Wednesday, November 5, 2014



My latest novel, Sophie, in Shadow, set in 1914 India, required a daunting amount of research. Since a great deal has been written about India under the Raj, a broad picture of life in British India was not difficult to find. But what I also discovered -- in the memoirs of private citizens, and in histories like Margaret MacMillan’s Women of the Raj --  were fascinating, less often recorded details of everyday life.

When the ladies of the Raj  escaped from the sweltering plains to their rented houses in the hill stations, they transported not only clothing and supplies, but a good deal of household furniture. A list of basic necessities in The Complete Indian Housekeeper and Cook (1888) includes crockery and kitchen utensils, carpets, a chest of drawers, bed linen, iron cots, three boxes of books, ornaments ,coats for the servants, an iron bath, and a great deal else -- eleven camel loads in all. (Cited by Margaret MacMillan in Women of the Raj)


 
Simple Menus and Recipes for Camp, Home and Nursery by Lucy Carne
(1902) suggests a suitable breakfast in camp, while touring: kidney stew, pigeon potato pie and a curry.

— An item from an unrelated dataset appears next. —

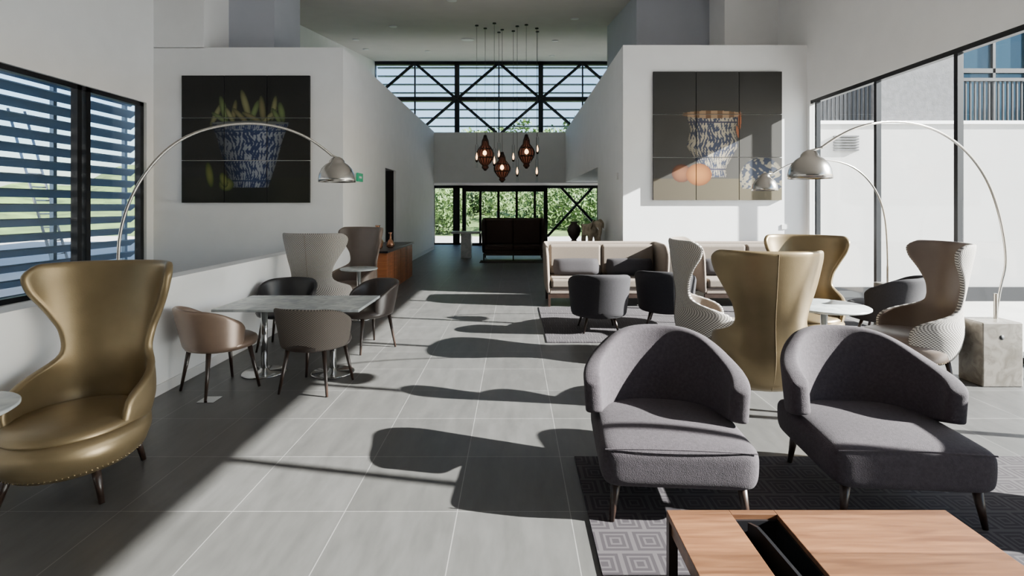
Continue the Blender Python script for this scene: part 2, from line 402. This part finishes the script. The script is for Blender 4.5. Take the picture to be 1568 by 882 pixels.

The Complete Indian Housekeeper and Cook  provides a list of garments in which a lady might  survive the heat: undergarments of silk or flannel, corsets buttoned to a petticoat and covered by a silk camisole, and then a light woolen tea gown. Optionally, a memsahib might add a flannel cummerbund and a cork spine-protector.

"Next to the Sikh soldier, the nattiest native in India is the postman, who is dressed in a blue uniform with a blue turban of cotton or silk cloth to match, and wears a nickel number over his forehead with the insignia of the postal service, and a girdle with a highly ornamental buckle… You can mail a letter to any part of Calcutta in the morning, and if your correspondent takes the trouble, he can reach you with a reply before dinner. " (Modern India by William Eleroy Curtis, 1905)


"The Fishing Fleet was by long-established custom made up of the highly eligible, beautiful daughters of wealthy people living in India. This was the only way in which they could come out under the protection of their parents, to meet eligible young men and marry. Those who failed returned to England in the spring and were known as the "Returned Empties. " (Plain Tales from the Raj , Charles Allen, Ed.)